Earlier this year, Democrats were outraged that Republicans — and the media — were focusing on Joe Biden’s advancing age and declining acuity. He’s fine, they insisted. It’s all partisan propaganda. The accusations are unfair.
No, they were not unfair. Biden’s disastrous debate performance clearly demonstrated that he was too old and feeble to run for a second term, let alone serve another four years. But now the age issue has turned against Donald Trump, who is 78 today and would turn 82 in office, should he win a second term. Kamala Harris, 18 years his junior, is now calling Trump “increasingly unstable and unhinged,” and her charges are well-formed and well-founded.
Just imagine what Republicans would be saying if Biden — or Harris, for that matter — stopped talking at a campaign rally and swayed silently to musical interludes for a full 39 minutes. Or decided that the voters of Pennsylvania, the nation’s most pivotal state, needed to a hear a salacious (and obviously envious) encomium to golfer Arnold Palmer’s sexual equipment.
Gaga, the GOP would have screamed. A nut case. Or as Harris’ running mate Tim Walz said of Trump’s musical meanderings, “It was strange, but if this was your grandfather, you would take the keys from him.”

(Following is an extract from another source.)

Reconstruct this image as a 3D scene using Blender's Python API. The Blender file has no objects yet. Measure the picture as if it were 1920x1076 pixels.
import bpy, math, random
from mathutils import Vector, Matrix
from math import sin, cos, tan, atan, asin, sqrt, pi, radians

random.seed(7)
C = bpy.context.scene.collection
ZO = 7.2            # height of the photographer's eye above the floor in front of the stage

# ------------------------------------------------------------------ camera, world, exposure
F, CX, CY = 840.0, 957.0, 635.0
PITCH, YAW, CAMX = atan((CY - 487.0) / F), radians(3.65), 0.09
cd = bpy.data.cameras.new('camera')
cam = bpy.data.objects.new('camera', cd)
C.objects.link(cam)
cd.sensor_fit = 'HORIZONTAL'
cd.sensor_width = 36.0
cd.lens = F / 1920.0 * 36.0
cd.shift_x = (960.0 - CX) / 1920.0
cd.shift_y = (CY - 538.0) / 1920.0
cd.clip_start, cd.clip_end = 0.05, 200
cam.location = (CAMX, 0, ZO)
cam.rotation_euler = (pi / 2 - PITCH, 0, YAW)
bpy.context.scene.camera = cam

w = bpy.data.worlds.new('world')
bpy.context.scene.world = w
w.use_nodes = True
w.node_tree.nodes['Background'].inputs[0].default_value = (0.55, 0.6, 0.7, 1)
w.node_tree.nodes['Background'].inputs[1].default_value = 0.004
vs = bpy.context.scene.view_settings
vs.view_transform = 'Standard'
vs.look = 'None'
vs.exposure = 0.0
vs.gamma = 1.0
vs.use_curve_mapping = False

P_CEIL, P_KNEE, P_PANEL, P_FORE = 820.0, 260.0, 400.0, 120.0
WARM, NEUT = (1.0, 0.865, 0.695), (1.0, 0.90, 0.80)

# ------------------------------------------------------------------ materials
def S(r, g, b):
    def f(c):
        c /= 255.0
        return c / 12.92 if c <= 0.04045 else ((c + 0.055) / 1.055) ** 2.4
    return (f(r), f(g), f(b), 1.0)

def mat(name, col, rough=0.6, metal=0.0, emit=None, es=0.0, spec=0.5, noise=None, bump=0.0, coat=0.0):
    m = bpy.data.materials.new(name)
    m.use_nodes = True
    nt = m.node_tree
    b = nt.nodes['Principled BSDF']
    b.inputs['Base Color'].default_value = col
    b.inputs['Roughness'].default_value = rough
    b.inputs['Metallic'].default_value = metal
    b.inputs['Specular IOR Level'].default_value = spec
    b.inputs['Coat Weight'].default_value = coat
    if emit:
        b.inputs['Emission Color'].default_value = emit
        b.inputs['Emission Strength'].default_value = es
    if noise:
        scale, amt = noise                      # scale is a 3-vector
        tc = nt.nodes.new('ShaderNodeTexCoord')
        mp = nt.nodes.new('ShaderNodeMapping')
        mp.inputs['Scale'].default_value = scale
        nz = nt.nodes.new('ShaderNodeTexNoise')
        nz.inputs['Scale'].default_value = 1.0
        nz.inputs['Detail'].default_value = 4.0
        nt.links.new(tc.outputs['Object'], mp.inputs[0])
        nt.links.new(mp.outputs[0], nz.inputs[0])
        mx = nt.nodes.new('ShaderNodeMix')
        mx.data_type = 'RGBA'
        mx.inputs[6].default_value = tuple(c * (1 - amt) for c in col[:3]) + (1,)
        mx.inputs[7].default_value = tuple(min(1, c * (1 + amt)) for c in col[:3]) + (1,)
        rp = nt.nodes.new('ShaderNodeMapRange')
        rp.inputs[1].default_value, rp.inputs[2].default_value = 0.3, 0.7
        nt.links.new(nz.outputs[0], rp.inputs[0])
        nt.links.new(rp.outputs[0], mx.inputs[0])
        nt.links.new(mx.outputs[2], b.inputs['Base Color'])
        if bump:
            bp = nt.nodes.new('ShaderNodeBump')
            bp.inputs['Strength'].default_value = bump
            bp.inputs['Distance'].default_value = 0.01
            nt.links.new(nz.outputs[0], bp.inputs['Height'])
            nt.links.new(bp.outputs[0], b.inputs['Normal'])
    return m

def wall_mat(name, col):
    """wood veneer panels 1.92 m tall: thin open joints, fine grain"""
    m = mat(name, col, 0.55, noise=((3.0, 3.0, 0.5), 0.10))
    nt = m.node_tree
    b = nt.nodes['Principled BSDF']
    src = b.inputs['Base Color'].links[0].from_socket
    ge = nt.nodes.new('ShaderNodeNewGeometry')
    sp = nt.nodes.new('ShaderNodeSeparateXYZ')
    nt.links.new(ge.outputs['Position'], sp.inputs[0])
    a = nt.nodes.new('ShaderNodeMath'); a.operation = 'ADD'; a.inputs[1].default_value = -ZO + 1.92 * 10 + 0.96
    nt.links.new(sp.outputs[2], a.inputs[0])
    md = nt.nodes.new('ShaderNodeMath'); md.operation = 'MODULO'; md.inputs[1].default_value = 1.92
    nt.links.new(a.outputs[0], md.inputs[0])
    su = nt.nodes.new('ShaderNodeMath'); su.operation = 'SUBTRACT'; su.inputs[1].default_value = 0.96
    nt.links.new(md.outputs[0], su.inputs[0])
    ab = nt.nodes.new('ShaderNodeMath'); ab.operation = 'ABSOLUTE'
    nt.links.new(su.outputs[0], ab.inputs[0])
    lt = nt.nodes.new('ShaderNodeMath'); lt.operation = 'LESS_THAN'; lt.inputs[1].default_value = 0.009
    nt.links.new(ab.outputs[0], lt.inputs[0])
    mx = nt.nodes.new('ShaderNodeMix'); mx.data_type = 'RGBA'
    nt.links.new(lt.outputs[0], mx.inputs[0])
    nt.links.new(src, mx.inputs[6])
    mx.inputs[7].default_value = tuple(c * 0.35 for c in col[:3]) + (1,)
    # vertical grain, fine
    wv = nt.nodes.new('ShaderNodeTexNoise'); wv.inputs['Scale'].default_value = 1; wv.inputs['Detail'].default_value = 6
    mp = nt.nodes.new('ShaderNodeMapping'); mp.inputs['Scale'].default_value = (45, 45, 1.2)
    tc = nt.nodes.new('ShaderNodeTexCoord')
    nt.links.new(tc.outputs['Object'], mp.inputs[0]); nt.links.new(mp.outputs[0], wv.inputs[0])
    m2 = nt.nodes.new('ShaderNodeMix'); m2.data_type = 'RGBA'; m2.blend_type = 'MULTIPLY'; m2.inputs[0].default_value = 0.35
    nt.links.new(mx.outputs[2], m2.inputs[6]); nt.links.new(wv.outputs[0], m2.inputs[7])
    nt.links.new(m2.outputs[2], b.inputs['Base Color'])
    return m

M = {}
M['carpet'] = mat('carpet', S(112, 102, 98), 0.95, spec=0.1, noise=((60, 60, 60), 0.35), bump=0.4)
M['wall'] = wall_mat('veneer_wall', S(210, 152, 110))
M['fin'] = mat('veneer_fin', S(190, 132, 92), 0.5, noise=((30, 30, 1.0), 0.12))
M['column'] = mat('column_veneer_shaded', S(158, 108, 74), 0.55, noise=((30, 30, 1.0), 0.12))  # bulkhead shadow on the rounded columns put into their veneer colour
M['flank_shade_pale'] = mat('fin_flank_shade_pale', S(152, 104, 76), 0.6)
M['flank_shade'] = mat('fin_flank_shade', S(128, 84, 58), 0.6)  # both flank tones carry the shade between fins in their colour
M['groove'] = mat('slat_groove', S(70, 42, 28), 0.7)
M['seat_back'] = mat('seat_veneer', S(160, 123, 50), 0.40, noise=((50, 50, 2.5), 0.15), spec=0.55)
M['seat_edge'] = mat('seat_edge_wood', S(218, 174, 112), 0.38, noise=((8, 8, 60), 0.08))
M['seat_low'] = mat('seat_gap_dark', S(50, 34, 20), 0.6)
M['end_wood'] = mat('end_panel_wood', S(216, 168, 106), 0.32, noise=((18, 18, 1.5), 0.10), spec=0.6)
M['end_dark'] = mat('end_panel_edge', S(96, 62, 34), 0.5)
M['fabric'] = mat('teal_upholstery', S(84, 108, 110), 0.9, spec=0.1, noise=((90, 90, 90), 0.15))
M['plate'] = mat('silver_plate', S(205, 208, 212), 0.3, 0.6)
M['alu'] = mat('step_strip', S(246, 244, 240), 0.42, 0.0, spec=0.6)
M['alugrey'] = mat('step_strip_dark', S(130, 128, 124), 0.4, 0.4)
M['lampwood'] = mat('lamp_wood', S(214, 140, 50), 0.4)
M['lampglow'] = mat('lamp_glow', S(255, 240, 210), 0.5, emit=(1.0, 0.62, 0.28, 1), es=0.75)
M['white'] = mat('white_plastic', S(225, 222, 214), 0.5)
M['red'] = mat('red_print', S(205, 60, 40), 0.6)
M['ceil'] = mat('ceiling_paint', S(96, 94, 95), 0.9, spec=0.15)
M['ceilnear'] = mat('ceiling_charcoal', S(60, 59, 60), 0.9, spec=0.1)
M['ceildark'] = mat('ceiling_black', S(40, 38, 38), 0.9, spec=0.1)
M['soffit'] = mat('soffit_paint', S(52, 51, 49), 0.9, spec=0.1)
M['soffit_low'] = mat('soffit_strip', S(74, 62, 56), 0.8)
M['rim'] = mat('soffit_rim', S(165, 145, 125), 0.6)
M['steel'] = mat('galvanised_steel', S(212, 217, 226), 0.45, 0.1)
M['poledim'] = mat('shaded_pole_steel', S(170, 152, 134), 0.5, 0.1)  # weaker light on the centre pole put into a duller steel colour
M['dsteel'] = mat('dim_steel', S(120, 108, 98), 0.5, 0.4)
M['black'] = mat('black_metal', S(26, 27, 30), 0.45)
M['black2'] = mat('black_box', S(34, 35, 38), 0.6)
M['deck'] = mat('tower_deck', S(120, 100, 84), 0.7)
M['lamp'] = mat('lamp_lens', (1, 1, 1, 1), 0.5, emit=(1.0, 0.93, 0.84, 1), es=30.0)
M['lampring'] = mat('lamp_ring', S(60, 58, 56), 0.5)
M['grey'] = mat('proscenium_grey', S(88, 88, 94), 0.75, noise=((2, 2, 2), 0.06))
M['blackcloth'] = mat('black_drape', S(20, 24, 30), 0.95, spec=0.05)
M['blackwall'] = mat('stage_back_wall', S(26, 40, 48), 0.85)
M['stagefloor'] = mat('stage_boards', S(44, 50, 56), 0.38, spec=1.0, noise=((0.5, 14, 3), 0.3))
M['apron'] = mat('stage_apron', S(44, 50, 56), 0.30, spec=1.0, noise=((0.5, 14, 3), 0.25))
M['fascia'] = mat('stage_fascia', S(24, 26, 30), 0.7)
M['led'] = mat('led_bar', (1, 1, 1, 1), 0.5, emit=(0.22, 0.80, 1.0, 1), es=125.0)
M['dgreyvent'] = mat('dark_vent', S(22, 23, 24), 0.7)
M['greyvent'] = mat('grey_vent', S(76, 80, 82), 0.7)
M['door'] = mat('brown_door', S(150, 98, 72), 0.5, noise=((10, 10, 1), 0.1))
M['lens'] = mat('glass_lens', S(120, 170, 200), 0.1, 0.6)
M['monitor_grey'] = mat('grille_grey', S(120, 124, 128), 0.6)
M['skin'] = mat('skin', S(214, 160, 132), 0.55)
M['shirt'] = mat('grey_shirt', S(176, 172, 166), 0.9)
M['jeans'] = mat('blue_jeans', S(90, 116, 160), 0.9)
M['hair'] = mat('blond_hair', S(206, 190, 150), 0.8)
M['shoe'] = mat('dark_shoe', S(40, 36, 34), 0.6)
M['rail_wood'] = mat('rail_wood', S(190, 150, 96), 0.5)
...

We all know folks who are decrepit at 60, and others who are dashing at 80. But the problem with Trump’s age is not just his competence, it’s his character. As he grows older, is his judgment deteriorating and self-control declining?
Democrats think so, and they see that frailty as a key to victory. “There are very few voters left who haven’t decided who to vote for or whether to vote at all, but there’s enough of them to decide the election,” Harris adviser David Plouffe told online journal Puck.
The campaign’s research, he added, reveal this crucial finding: “People are, like, (Biden was old), but Trump is really old, too. And he seems like he’s losing his way, he doesn’t make a lot of sense, and that worries us. So for us, that can’t just be something we all laugh at. We’ve got to raise the stakes: Do you really want this unstable person making decisions about our economic policy and health care policy and foreign policy?”
Put this argument another way: The polling firm YouGov asked voters if a president should serve as a role model for young people, and 4 out of 5 said yes, but only 1 in 3 described Trump that way. In a Pew Research survey, 53% called Harris a “good role model,” but only 34% applied that label to Trump.
Democrats are aiming the age issue at a small but potentially potent group: moderate Republicans, mainly college-educated women living in the suburbs of swing states, exactly the voters who supported former South Carolina Gov. Nikki Haley against Trump. In all, she received 19.7% of the primary vote, or almost 4.4 million ballots, and in some critical targets she did even better: 30% in Nevada, 26% in Michigan, 23% in North Carolina.
The core of Haley’s message was straight and simple: Trump lacks character, he’s dangerous, you can’t trust him. As Haley said in one campaign speech: “I agree with a lot of his policies, but the truth is, rightly or wrongly, chaos follows him. We have too much division in this country, and too many threats around the world to be sitting in chaos once again.”
Haley’s warning closely resembles the pitch made by Liz Cheney, the former Republican lawmaker turned Trump critic, as she campaigned with Harris in Wisconsin: “In this moment, there are millions of good and honorable people who Donald Trump has just fundamentally betrayed. The decision to give somebody the power of the presidency means that you’re handing someone the most awesome and significant power of any office anywhere in the world, and you have to choose people who have character, choose people of good faith.”
“It’s not a fool’s errand,” Whit Ayres, a Republican pollster, told The New York Times about the Democrats’ strategy. He estimated that 10% to 12% of his party are Never Trumpers and added: “Those folks aren’t going to vote for Trump. The question is whether they skip the presidential ballot or whether they vote for Harris.”
Will these voters ask about Trump the same valid question that torpedoed Biden: Is he too old for the job, not just today, but four years from now? If they answer yes, Harris still has a fighting chance.